> What you are asked to do: Output exactly the lines from the first one down to the line containing "return mesh_obj(name, V, F, mat, parent, True, 38)", inclusive.

> Stored data:
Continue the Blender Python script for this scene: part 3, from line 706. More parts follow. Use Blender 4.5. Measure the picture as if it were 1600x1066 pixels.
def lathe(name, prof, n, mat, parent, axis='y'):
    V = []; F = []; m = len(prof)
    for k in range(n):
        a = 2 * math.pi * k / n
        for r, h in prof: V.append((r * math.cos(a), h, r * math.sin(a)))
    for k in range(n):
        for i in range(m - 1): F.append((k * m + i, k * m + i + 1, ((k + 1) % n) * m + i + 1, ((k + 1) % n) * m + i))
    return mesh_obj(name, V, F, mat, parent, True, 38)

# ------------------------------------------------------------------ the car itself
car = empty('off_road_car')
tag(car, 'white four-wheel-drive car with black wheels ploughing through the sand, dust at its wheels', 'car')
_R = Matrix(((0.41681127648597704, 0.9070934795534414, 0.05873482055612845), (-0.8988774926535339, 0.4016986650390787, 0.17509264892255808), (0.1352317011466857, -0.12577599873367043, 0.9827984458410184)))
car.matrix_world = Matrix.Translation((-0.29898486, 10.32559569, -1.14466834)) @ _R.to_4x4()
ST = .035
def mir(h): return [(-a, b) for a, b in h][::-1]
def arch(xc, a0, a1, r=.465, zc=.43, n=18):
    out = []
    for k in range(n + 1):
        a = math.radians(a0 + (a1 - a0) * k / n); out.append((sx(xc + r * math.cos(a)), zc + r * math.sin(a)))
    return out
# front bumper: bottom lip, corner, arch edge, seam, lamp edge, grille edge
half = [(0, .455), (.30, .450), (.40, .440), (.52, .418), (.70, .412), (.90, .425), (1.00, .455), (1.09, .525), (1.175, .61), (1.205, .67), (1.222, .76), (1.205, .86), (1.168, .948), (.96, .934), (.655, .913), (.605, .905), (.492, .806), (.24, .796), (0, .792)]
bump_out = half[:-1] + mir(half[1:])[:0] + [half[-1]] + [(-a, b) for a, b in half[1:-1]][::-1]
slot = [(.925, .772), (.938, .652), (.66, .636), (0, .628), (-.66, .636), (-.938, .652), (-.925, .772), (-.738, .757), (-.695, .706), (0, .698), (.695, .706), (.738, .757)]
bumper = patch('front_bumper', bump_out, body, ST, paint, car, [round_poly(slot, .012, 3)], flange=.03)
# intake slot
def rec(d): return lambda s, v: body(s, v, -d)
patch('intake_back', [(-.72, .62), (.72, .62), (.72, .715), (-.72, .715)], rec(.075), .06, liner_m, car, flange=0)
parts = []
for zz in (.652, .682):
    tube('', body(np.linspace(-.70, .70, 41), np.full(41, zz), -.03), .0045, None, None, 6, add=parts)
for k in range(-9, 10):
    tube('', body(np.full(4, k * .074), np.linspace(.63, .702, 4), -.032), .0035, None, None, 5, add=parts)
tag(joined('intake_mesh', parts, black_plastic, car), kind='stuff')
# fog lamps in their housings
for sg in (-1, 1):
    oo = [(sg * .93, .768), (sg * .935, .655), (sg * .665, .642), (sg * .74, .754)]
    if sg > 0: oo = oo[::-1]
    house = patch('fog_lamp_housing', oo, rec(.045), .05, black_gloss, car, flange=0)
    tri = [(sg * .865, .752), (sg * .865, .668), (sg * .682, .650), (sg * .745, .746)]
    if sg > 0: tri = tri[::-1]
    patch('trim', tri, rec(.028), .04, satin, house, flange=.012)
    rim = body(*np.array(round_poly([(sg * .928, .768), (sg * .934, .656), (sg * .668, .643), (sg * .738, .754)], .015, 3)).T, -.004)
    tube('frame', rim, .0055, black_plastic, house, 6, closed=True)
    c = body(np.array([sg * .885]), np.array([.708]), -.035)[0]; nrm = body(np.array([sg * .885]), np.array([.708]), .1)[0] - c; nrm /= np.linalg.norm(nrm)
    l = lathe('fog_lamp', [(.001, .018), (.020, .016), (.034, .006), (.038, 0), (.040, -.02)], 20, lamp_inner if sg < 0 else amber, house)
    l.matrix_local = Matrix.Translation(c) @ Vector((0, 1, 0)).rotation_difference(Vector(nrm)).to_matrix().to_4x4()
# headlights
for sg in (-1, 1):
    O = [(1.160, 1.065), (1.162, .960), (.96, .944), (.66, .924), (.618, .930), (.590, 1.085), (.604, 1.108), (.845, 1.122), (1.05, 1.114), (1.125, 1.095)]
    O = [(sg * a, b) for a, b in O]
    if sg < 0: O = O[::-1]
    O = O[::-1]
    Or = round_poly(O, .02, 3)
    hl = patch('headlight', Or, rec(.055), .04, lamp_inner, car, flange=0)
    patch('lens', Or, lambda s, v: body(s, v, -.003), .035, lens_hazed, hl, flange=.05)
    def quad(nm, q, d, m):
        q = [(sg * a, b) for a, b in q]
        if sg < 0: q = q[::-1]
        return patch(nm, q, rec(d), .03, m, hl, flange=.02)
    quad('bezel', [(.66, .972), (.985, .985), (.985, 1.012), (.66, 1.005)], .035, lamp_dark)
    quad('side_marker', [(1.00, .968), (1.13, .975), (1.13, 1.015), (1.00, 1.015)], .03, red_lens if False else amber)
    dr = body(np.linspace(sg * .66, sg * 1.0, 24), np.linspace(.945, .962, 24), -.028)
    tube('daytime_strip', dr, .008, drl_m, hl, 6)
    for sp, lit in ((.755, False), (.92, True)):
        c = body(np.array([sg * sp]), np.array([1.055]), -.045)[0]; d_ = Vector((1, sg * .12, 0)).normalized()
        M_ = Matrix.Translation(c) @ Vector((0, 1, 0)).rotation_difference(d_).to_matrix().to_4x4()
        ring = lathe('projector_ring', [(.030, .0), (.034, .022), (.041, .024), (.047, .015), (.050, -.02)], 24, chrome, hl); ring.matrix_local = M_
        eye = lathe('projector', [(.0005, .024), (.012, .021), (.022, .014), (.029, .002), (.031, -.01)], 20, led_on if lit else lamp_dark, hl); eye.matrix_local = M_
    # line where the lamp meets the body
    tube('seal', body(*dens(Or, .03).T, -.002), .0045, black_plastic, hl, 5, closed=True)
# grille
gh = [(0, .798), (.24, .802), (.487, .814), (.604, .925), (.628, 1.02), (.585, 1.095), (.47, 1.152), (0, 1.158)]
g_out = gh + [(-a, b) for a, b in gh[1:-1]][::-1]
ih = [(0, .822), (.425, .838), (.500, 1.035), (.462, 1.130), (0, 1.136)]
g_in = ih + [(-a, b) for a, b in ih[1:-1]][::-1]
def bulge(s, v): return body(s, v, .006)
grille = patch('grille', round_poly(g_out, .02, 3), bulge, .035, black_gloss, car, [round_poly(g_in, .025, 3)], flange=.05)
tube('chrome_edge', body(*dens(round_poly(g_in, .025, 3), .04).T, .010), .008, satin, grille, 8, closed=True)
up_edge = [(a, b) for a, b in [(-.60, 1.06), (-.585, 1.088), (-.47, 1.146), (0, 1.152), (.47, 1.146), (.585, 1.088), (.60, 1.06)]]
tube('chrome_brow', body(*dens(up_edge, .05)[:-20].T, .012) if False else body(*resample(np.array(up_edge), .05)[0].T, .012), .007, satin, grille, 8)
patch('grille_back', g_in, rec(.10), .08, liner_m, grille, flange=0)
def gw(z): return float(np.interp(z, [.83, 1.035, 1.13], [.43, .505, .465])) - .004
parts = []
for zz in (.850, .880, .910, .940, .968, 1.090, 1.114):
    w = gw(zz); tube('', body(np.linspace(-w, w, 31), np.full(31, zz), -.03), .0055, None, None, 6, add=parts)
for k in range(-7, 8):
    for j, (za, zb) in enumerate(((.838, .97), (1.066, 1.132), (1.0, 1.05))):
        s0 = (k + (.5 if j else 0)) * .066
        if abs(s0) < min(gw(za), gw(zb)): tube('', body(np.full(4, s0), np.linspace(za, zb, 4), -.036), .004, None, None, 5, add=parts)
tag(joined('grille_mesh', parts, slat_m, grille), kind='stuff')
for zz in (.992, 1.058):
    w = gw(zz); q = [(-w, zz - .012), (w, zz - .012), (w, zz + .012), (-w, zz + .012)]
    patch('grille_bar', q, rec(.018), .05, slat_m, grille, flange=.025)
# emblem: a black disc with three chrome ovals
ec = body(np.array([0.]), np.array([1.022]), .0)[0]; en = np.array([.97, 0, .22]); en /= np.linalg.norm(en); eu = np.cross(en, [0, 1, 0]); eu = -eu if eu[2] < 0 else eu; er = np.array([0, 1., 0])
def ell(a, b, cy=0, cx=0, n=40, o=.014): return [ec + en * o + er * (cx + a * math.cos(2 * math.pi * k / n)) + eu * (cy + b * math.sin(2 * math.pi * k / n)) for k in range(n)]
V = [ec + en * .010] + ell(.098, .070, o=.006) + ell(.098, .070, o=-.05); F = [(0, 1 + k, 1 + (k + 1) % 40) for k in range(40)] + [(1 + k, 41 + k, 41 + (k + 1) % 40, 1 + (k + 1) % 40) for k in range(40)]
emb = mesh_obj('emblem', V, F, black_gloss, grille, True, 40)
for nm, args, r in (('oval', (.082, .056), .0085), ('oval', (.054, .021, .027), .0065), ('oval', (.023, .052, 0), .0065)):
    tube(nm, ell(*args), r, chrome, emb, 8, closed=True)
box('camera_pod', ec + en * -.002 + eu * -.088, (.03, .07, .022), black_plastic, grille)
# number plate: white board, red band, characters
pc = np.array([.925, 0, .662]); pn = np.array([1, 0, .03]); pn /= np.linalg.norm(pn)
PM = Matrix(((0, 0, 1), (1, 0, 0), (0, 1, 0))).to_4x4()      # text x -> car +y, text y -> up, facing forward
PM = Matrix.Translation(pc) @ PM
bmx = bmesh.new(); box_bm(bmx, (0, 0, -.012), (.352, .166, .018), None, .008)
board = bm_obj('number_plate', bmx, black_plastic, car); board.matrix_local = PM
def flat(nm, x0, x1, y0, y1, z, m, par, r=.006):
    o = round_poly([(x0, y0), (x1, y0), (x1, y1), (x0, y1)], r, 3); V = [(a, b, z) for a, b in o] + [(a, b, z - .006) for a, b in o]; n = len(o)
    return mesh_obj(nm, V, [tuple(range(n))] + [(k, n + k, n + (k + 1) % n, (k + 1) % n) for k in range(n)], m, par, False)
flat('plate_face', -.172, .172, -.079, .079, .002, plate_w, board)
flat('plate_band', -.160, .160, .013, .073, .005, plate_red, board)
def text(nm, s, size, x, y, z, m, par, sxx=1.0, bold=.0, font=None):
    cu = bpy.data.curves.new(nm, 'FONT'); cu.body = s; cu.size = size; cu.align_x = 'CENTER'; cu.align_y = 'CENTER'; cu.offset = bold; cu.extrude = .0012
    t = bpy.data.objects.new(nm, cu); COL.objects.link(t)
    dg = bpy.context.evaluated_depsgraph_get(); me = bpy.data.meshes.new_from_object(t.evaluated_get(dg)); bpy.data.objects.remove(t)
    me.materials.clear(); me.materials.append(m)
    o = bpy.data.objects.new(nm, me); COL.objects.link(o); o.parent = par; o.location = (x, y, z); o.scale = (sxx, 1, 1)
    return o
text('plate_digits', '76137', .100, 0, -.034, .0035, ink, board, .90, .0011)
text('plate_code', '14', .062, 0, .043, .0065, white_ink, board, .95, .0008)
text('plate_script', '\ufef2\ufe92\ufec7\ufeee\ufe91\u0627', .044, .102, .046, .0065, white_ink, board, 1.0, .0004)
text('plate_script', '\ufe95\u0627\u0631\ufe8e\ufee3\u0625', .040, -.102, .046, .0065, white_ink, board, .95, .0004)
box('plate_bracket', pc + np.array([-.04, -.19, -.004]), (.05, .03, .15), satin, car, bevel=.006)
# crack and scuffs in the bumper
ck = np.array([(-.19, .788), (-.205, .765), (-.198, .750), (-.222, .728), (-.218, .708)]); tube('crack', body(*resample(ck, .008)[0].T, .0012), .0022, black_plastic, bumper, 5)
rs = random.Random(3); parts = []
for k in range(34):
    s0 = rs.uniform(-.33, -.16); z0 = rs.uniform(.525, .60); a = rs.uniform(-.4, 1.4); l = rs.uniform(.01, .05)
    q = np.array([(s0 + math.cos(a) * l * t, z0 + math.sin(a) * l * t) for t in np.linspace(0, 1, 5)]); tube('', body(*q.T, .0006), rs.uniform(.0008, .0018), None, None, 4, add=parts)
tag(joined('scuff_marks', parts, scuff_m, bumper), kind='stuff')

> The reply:
Continue the Blender Python script for this scene: part 3, from line 706. More parts follow. Use Blender 4.5. Measure the picture as if it were 1600x1066 pixels.
def lathe(name, prof, n, mat, parent, axis='y'):
    V = []; F = []; m = len(prof)
    for k in range(n):
        a = 2 * math.pi * k / n
        for r, h in prof: V.append((r * math.cos(a), h, r * math.sin(a)))
    for k in range(n):
        for i in range(m - 1): F.append((k * m + i, k * m + i + 1, ((k + 1) % n) * m + i + 1, ((k + 1) % n) * m + i))
    return mesh_obj(name, V, F, mat, parent, True, 38)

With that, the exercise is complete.